The $64,000 question is therefore not a liquid handler’s capabilities, but its economic justification.

Throughput is the first consideration. A technician can prepare one plate per week as fast as any robot when programming and setup are included in the comparison. At one plate per day, considering the benefits of a liquid handler is not out of the question. Once throughput reaches five or ten plates per day, automation should be automatic.

And not simply for reasons of speed. Automation frees operators from the boredom of repetitive tasks and babysitting instrumentation. For managers, this translates to having another set of hands for less routine tasks. More important, automation provides consistency of results, for the preparation of both samples and standards. Automation systems perform record keeping, sample tracking, and bar coding and maintain the security of samples and results.

Finally, automation brings versatility. Tecan sells to a variety of industries, but even within companies, automation tasks can change on a dime. “People may be up to their eyeballs in one method today but could be working on something entirely different the following week. Automation provides a means of adapting to changing workflows.”

Liquid handling sample preparation can also help laboratories recoup the value of their investments in hardware and method development. “People invest half a million dollars in a spectrometer, start using it, and realize that it works much better when their samples are clean,” Mamone says. “The way they get a payback on an expensive MS is by feeding it samples.” Even a relatively expensive liquid handling system can pay for itself, and the MS, by supporting higher throughput.

How small can you get?

One of the recurring themes of this column is miniaturization—“the shrinking instrument.” At some level, at some stage, all miniaturization involves performance trade-offs. It’s rare to find cutting-edge miniaturization that does not. At Pittcon 2013, Microsaic Systems (Woking, Surrey, UK) unveiled the world’s first full-featured, fully integrated mass spectrometer based on MEMS (microelectromechanical systems). Also known as micromachines, MEMS were conceived in the late 1980s at Imperial College London and about half a dozen Swiss and German universities. MEMS have evolved alongside the capabilities of micro- and nanofabrication technology (think of how computers have advanced in the last 20 years). As expected, nanofabrication terminology has changed somewhat as miniaturization techniques improved. Today one speaks of NEMS (nanoscale) and MEMS composing a continuum of miniaturization.

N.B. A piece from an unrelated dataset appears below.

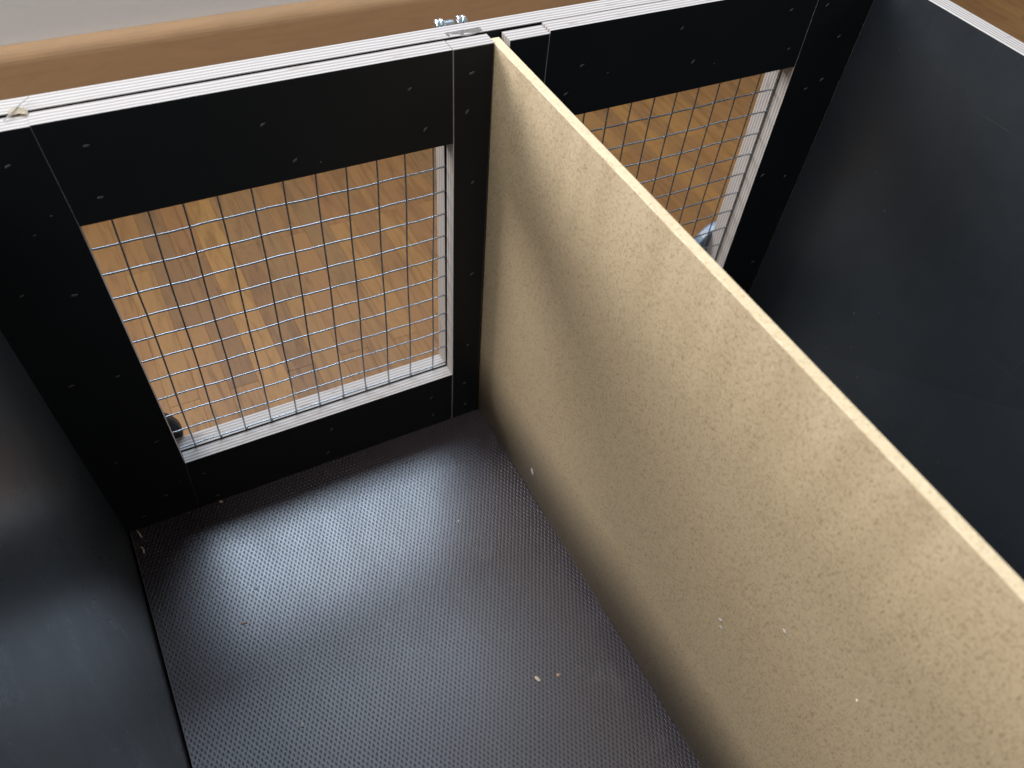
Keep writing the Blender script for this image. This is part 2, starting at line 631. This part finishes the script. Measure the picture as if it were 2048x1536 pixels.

Microsaic’s chip-based instrument, the Microsaic 4000 MiD, weighs in at 27 lb. and offers what the company claims is the smallest full-featured, UHPLC-ready MS on the market. In other words, no compromises.

This level of miniaturization relies on three MEMS components. Spraychip® is a microspray atmospheric pressure ion source that is positioned freely with respect to the vacuum interface, known as Vac-Chip. This replaceable, easily cleaned component supplies an ion flux from Spraychip to Ionchip®, the microengineered quadrupole filter. According to Microsaic, Ionchip delivers the performance (resolution, mass range, etc.) of full-size quadrupoles but is easier to manufacture. Together these components—the guts of an MS of any size—were designed for plug-and-play operation and end-user maintenance.

According to company CEO Colin Jump, “The core technologies are chip-scale versions of traditional mass spec components that can be interchanged rapidly by the user. This modular approach allows users to maintain the system without the need for expensive service contracts and time-consuming call-outs.”